Last week Catherine and I took a quick trip – approximately 4,000 kilometers down the road from Ontario, but still – to Kelowna, BC, so that we could try out some new cars for our friends at GM Canada, who are nice like that. (Actually, I travelled closer to 6,000 kilometers for this quick trip because I was hanging in my old ‘hood of Halifax when they invited me to drop by for tea and cars in Kelowna. But hey, what’s an 8+ hour commute across 4 time zones when it’s for friends? Easy peasy.)
So we took a jaunt to BC to do a fun test drive and the first thing that blew my mind about this trip was how it was set up just like The Amazing Race. We loooooove The Amazing Race (ed. note: HELL YEAH WE DO) even though all the scenes that take place in airports provoke, for me, extreme anxiety because for me missing a plane is akin to missing an important exam which was, like, my biggest fear before I had a kid. Now I have a child and I worry about missing planes and public potty incidents. It’s a whole new world baby.

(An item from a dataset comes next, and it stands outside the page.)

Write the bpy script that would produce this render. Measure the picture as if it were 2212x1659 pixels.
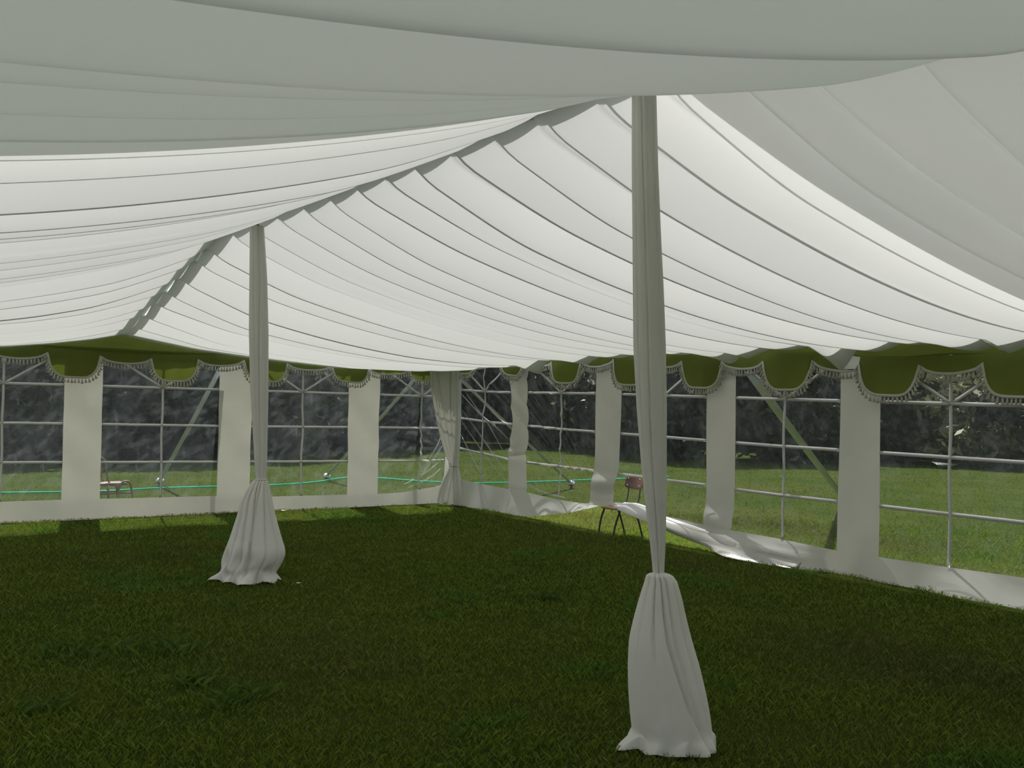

Anyway. We arrived at the airport and it turns out there was a large group of us all unwittingly sitting around each other on the same flight and BOOM! GM Canada has lined up a row of kick-butt shiny cars in the parking lot, all with keys in the ignition and they yelled ‘GRAB YOUR CARS AND YOU’RE OFF!‘ which was actually, in reality, more like ‘why don’t you pick a car, adjust the setting for safe driving, and follow one of our GM staffed cars to our appointed meeting place in an orderly, traffic-obeying fashion?‘ But I like how it sounded in my head better.
So I grabbed a pretty black Buick Regal and adjusted the mirrors and seat settings to ‘short and wee’ and drove.
Next thing that I noticed was that for the first time in the history of working with GM Canada — and we have been working with them since 2006 — is that they gave us a big kid car. What’s a big kid car you ask? Aren’t all road-worthy cars technically ‘big kid cars’ since children shouldn’t drive? (Take note of that last detail Ms. Brittany Spears.) Well this was the first car we have driven for them that was NOT specifically designed to hold three car seats, two strollers (one a double!), seven billion suit cases full of stuffed animals, one lovey, four 60 litre drums of Cheerios, and two adults. The Buick Regal was designed to hold five well-heeled adults, three lapdogs, plus a whole pile of non-Disney logo laden luggage.
No sticky small children were taken into account in the design of this vehicle and it was refreshing. I mean, you can install car seats into this car and it’s not like it wasn’t designed for a family but look at the swanky dashboard below. I would not let any ground-up, half-eaten Cheerios into the vicinity of this shiny, totally responsive On-Star enabled fancy-schmancy dash. Okay, maybe I might, but then I would totally clean it all up, like, the next day.
This car is what I like to call ‘European’ which is just my way of saying ‘classy.’ Anyway, when I read through the specs it said it has an ‘European-tuned chassis’ which either explains why the sound system was totally kick-ass when spinning my German 80s techno remix CD or maybe it explains why it handled so well on the twisty turns of Highway 97. Either or, both made me happy.
So the Bad Moms Club drove in total Regal style last week (heh, could not resist regal pun) and we’ll be telling you more where we drove this car because those adventures? Well, they just made this driving experience into a true Amazing Race. Albeit no racing was allowed and Catherine was kind of mad that she never got to jump on a mat at any of our destinations to find out if we were the FIRST TEAM to arrive but despite all that, we still had a blast.